I warn you that you will have pain – when healing and relief depend upon payment.

“I warn you that you will have ignorance – when talents are untended and wits are wasted, when learning is a privilege and not a right.

“I warn you that you will have poverty – when pensions slip and benefits are whittled away by a government that won’t pay in an economy that can’t pay.

“I warn you that you will be cold – when fuel charges are used as a tax system that the rich don’t notice and the poor can’t afford.

“I warn you that you must not expect work – when many cannot spend, more will not be able to earn. When they don’t earn, they don’t spend. When they don’t spend, work dies.

“I warn you not to go into the streets alone after dark or into the streets in large crowds of protest in the light.

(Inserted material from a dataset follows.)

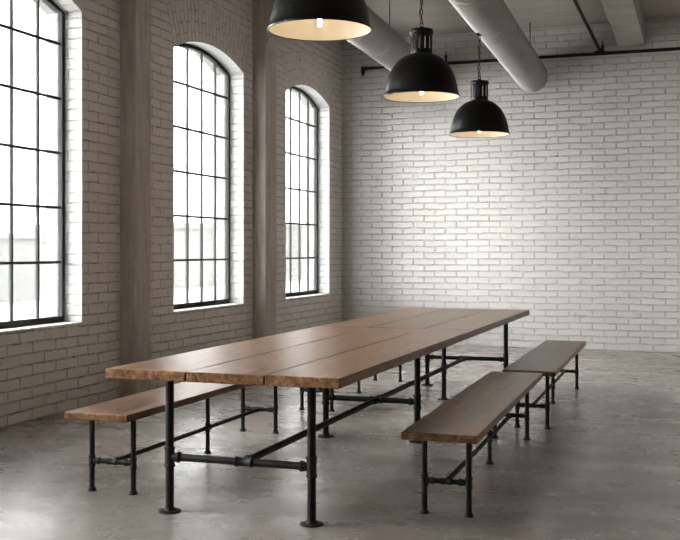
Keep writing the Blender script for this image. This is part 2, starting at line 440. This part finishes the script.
def plank(name, parent, x0, x1, y0, y1, z0, z1, mat, seed, subdiv=14, wob=.0022, bev=.004):
    """slab of timber with slightly uneven worn edges"""
    rnd = random.Random(seed); bm = bmesh.new()
    cx, cy = (x0 + x1) / 2, (y0 + y1) / 2
    longy = (y1 - y0) > (x1 - x0); n = max(2, int(subdiv))
    prev = None
    for i in range(n + 1):
        t = i / n; j = [rnd.uniform(-wob, 0) for _ in range(4)]
        if longy:
            y = y0 + (y1 - y0) * t
            r = [(x0 - j[0], y, z0), (x1 + j[1], y, z0), (x1 + j[2], y, z1 + j[3] * .4), (x0 - j[1], y, z1 + j[2] * .4)]
        else:
            x = x0 + (x1 - x0) * t
            r = [(x, y0 - j[0], z0), (x, y1 + j[1], z0), (x, y1 + j[2], z1 + j[3] * .4), (x, y0 - j[1], z1 + j[2] * .4)]
        vs = [bm.verts.new((p[0] - cx, p[1] - cy, p[2] - z0)) for p in r]
        if prev:
            for k in range(4): bm.faces.new((prev[k], prev[(k + 1) % 4], vs[(k + 1) % 4], vs[k]))
        else: bm.faces.new(vs[::-1])
        prev = vs
    bm.faces.new(prev)
    o = obj(name, bm, mat, parent, bevel=bev); o.location = (cx - (parent.location.x if parent else 0), cy - (parent.location.y if parent else 0), z0)
    return o

# dining table
TX = (-2.822, -1.577); TXC = -2.20; LX = (-2.593, -1.808); TT = .76; TH = .050
table = thing('dining_table', 'long brown plank dining table on black pipe legs in the middle of the hall', 'table', (0, 0, 0))
g = .005
ys = (4.50, 7.13, 7.60, 10.36)
gapn = (-2.371, -1.955); gapf = (-2.405, -1.970)
def boards(y0, y1, gaps, sd):
    xs = [TX[0], *gaps, TX[1]]
    for k in range(3):
        plank('plank', table, xs[k] + (g / 2 if k else 0), xs[k + 1] - (g / 2 if k < 2 else 0), y0, y1, TT - TH, TT, M['wood'], sd + k)
boards(ys[0], ys[1] - .0015, gapn, 10); boards(ys[2] + .0015, ys[3], gapf, 20)
ymid = 7.375
for y0, y1, gaps in ((ys[0] + .004, ys[1], gapn), (ys[2], ys[3] - .004, gapf)):
    for x in gaps:
        bm = bmesh.new(); box(bm, x - .0024, x + .0024, y0, y1, TT - TH + .002, TT - .005); obj('gap_shade_strip', bm, M['gap_shade'], table)  # dark strips added in the open plank gaps to make them look shaded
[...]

“I warn you that you will be quiet – when the curfew of fear and the gibbet of unemployment make you obedient.

“I warn you that you will have defence of a sort – with a risk and at a price that passes all understanding.

“I warn you that you will be home-bound – when fares and transport bills kill leisure and lock you up.

“I warn you that you will borrow less – when credit, loans, mortgages and easy payments are refused to people on your melting income.

“If Margaret Thatcher wins on Thursday –

– I warn you not to be ordinary

– I warn you not to be young

– I warn you not to fall ill

– I warn you not to get old.”

You have been warned, and you’ll know who to blame – not Johnson so much, who is only doing what comes naturally, but the tactical ineptitude of Swinson, the SNP and Corbyn.